6/12 - Eagle Nest, Dutchess County: Day 69. Bald eagles fledge, that is take their first flight from the nest, on average between day 72 and 90. At midday, both eaglets were alert but did not seem to be contemplating flight. Papa was in the nest having just delivered lunch. He soon left and for the next half hour flew around the nest tree in widening circles, calling in clicks and croaks, all the while hotly pursued by a pair of red-tailed hawks. The hawks would dive on the eagle; at the last second he would fold in a wing and the hawks would zoom past. Another stoop and the eagle would do a roll-over to avoid the attack. Eventually the red-tails returned to their nest nearby and the eagle landed in the top of a dead tamarack near its nest.
- Tom Lake

6/13 - Eagle Nest, Dutchess County: Day 70. As has been the case in recent days, my arrival in the blind prompted Papa to begin flying around the nest tree, vocalizing in his clicks, chirps, croaks and squeaks. Immediately the pair of red-tails came hurtling down from their adjacent hillside nest to add their chorus: K-i-r-r-r-r-r-r-r.

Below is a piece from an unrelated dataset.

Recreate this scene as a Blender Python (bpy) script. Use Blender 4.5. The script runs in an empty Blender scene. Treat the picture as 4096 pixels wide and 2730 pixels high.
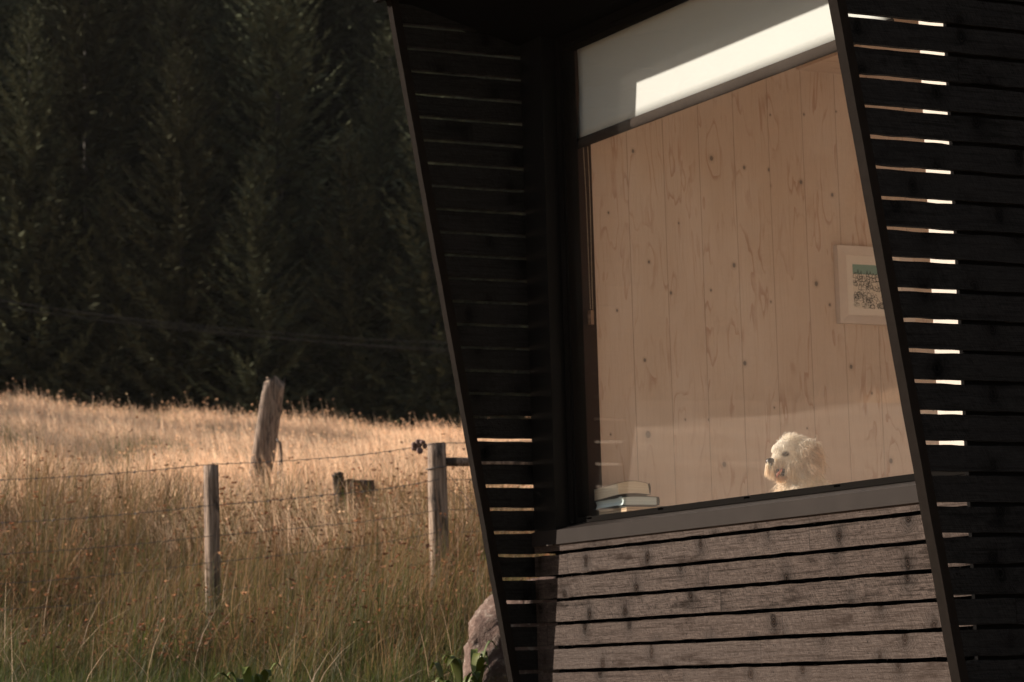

With all the racket, two big brown curious heads popped up out of the nest. Both eaglets were still there. High overhead, an immature bald eagle hung motionless facing the southwest breeze.
- Tom Lake

6/14 - Eagle Nest, Dutchess County: Day 71. Both eaglets had made their daily six-foot flight to a horizontal limb over the nest. Out on the very tip of the limb, hanging over open air, was the adventurous male (blue band Y56) with a small white blaze on his chest; down the limb, directly over the nest, was the more cautious female (blue band Y57). Both appear to be full-sized and the male is making overtures of leaving.